On nous demande souvent pourquoi d’autres pays devraient accueillir des réfugiés syriens – ne sont-ils pas mieux dans un endroit où ils connaissent la langue et sont plus près de chez eux ? Cela peut être vrai dans une large mesure, mais la réalité est que la plupart des réfugiés originaires de Syrie parviennent à peine à survivre et rencontrent d’immenses difficultés pour accéder à l’éducation, à la santé et au logement. Au fil des ans, leur situation se détériore.

La réinstallation peut constituer une planche de salut pour les réfugiés, leur permettre de recommencer leur vie dans la dignité et soulager les principaux pays d’accueil d’une partie de la pression. Avec un objectif mondial de 5 à 10 % des réfugiés syriens, entre 150 000 et 300 000 personnes vulnérables accéderaient à cette opportunité.

L’UE est de toute évidence une zone cruciale pour les flux migratoires provenant du Moyen-Orient. Cependant, d’autres pays doivent également fournir davantage d’efforts. L’Arabie saoudite, par exemple, n’a promis aucune place de réinstallation. La Russie ne réinstalle personne et n’a donné que 1,8 million de dollars sur les 6 milliards de l’appel de fonds humanitaire des Nations unies pour la Syrie.

En 2013, on comptait plus de 50 millions de personnes déplacées de leur domicile dans le monde. C’était la première fois que ce seuil symbolique était franchi depuis la Seconde Guerre mondiale. Étant donné que les conflits se poursuivent et s’aggravent en Syrie, en Irak et en République centrafricaine, entre autres pays, cette tendance va certainement perdurer.

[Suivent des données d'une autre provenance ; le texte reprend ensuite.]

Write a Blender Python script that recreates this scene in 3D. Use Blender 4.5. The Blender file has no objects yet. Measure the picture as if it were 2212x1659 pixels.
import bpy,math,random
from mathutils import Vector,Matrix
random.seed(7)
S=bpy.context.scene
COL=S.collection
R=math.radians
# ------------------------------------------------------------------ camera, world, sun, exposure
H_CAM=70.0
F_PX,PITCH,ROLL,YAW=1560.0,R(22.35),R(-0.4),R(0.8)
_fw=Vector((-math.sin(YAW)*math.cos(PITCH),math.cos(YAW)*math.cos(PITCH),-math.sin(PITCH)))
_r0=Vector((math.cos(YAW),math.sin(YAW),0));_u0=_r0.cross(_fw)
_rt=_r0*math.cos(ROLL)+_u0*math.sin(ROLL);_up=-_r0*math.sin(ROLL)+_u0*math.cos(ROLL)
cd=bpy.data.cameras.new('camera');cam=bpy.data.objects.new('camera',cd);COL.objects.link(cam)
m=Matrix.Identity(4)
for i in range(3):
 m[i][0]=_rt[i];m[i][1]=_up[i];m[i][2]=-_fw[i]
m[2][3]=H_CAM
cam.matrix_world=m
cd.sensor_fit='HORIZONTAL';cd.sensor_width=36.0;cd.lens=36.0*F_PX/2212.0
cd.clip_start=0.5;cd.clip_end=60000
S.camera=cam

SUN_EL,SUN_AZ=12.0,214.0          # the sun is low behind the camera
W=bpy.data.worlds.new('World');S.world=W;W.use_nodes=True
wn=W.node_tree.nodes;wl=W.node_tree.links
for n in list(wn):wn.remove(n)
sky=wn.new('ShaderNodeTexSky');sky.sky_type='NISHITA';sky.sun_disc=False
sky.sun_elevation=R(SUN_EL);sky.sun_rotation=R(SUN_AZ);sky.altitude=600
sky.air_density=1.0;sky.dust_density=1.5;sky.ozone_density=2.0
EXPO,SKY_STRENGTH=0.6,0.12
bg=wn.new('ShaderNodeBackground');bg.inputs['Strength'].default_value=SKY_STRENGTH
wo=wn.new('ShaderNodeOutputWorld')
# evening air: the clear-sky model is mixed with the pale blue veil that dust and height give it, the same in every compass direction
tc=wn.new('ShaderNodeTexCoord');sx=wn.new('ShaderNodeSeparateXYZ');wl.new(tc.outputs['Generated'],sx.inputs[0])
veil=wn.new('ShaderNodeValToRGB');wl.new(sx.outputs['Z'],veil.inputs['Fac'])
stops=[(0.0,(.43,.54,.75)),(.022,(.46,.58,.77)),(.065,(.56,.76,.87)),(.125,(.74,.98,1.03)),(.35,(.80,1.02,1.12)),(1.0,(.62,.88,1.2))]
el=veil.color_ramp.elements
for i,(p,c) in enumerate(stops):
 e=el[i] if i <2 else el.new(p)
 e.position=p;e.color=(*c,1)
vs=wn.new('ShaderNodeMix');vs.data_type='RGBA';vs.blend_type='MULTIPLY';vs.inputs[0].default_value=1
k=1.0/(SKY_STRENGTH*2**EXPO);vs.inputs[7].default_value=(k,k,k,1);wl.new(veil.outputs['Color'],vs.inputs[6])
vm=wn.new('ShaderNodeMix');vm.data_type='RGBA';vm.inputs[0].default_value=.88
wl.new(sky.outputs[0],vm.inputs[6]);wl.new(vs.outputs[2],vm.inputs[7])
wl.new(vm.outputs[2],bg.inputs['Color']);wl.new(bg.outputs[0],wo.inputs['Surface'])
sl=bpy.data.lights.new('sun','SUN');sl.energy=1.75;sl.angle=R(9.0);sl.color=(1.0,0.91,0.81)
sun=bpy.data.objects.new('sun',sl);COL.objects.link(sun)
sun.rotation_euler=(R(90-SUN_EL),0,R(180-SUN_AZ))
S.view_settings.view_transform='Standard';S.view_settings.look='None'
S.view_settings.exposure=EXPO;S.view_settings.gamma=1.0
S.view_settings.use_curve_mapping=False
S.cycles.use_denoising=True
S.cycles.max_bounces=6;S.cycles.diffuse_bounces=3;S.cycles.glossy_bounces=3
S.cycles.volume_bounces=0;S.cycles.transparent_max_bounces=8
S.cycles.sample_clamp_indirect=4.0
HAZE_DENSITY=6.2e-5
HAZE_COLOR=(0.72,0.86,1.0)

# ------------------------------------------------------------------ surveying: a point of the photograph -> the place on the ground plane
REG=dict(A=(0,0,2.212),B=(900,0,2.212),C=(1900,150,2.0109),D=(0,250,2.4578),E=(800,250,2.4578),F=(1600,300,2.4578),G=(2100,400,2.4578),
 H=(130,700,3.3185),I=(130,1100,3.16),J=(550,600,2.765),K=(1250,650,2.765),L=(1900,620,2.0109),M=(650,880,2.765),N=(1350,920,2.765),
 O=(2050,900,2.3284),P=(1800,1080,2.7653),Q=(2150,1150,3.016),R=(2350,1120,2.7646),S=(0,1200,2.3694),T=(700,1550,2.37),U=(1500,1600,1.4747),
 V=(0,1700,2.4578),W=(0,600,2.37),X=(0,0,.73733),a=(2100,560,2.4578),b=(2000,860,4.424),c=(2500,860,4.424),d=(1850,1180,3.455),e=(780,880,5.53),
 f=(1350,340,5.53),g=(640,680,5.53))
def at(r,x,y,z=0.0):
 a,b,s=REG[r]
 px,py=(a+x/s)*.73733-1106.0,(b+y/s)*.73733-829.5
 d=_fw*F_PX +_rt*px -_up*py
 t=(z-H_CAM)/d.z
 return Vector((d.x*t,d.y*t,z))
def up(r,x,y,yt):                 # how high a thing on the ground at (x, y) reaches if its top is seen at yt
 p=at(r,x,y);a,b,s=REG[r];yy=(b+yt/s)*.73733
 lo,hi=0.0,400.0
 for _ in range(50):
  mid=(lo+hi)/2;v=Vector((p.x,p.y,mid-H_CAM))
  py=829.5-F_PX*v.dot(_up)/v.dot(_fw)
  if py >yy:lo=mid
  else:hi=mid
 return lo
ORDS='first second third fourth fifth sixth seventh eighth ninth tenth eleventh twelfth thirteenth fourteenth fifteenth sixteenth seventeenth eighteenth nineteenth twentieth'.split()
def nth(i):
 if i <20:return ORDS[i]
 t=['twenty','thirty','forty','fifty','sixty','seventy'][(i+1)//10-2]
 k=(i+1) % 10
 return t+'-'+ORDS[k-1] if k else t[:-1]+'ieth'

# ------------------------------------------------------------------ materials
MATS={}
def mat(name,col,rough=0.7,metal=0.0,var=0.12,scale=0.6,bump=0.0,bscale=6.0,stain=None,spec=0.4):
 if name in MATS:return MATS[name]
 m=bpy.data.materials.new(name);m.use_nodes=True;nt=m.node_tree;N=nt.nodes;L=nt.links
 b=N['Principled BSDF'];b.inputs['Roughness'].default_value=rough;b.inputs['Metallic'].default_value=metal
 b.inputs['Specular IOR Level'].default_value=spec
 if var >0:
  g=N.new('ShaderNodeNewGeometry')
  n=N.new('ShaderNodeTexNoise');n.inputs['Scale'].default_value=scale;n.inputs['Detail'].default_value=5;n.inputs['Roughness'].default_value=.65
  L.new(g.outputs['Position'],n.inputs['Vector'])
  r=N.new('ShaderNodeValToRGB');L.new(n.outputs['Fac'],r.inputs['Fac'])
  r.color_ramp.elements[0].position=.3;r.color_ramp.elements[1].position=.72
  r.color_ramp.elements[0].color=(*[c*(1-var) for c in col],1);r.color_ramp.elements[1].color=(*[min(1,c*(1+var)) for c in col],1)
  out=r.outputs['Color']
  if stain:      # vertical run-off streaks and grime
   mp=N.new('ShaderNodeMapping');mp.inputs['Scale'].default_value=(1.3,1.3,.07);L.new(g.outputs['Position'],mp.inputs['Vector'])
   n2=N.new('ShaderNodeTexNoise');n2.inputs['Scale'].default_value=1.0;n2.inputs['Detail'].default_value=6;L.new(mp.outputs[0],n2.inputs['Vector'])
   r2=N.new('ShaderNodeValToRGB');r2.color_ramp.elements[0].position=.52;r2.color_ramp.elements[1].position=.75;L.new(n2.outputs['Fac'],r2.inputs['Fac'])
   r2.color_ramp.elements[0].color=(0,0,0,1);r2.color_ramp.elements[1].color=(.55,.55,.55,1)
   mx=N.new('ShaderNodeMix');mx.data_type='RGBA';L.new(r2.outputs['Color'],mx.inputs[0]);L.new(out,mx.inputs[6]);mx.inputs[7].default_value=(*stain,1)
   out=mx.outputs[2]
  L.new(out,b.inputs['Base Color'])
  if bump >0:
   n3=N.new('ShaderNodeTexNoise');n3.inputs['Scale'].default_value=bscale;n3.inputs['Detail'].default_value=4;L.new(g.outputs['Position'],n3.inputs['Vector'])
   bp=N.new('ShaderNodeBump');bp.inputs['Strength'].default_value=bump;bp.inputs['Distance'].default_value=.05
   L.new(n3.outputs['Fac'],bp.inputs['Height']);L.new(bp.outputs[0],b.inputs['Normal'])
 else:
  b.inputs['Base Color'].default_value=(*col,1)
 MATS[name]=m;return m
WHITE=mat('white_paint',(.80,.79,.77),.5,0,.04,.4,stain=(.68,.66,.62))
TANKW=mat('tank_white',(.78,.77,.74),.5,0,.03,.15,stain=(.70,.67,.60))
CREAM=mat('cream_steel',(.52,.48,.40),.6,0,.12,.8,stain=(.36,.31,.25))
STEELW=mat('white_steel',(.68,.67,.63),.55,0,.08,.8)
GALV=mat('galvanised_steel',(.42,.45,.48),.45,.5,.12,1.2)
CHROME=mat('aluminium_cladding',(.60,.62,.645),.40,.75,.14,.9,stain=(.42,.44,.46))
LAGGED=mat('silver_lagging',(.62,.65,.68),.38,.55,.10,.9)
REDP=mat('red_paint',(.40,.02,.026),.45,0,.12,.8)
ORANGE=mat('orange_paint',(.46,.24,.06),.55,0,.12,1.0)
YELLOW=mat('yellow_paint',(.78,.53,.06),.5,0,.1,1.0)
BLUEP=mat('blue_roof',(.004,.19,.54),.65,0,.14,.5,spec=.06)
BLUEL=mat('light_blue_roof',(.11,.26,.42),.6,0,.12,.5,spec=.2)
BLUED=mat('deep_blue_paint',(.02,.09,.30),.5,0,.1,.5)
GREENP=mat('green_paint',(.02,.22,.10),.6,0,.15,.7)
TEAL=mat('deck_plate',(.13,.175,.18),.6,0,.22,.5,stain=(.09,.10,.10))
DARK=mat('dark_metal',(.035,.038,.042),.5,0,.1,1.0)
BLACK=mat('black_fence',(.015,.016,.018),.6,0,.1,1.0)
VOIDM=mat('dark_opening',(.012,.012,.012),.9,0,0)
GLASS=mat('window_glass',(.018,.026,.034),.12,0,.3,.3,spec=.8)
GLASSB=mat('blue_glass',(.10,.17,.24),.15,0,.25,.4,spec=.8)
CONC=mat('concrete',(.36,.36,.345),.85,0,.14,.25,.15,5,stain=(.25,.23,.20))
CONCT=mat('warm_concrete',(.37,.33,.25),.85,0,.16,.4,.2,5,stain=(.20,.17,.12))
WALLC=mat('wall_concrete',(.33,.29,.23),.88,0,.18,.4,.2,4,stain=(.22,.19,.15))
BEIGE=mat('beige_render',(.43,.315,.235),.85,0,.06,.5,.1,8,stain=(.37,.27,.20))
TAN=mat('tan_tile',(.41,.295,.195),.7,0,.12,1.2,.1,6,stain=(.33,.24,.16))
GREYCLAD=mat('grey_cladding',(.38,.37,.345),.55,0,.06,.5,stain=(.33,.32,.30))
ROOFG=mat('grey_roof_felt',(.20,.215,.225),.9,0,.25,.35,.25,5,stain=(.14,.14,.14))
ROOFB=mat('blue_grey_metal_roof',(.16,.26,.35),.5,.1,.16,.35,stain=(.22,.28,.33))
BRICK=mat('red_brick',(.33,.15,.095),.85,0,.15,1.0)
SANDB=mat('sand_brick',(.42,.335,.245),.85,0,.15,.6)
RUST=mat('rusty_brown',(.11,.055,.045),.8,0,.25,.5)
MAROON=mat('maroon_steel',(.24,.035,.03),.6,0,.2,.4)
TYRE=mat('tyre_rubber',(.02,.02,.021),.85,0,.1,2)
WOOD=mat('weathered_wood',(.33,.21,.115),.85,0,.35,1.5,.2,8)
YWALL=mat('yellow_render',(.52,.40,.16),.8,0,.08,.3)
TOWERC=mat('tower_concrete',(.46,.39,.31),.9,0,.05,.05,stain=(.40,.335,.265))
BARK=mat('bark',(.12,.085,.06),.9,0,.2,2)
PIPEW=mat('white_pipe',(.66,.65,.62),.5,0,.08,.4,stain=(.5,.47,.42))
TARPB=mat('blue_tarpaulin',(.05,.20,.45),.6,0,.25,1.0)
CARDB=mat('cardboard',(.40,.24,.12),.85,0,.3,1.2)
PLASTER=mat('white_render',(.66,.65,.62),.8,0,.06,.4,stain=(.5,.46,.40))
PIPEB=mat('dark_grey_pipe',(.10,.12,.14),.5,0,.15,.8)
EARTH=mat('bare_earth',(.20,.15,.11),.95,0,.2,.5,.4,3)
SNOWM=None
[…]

Les tragédies en Méditerranée continueront si l’on ne fait pas beaucoup plus d’efforts pour prêter assistance aux personnes qui fuient les horreurs des conflits. L’UE et l’ensemble de la communauté internationale doivent offrir davantage de places de réinstallation et de fonds humanitaires consacrés à la crise des réfugiés. Dans le même temps, au vu du niveau de désespoir qui peut pousser des personnes à risquer leur vie dans ces dangereux périples, l’UE doit aussi investir davantage dans les opérations de recherche et de sauvetage en mer.

Les signes annonciateurs sont plus qu’évidents. Sans action, beaucoup d’autres personnes mourront.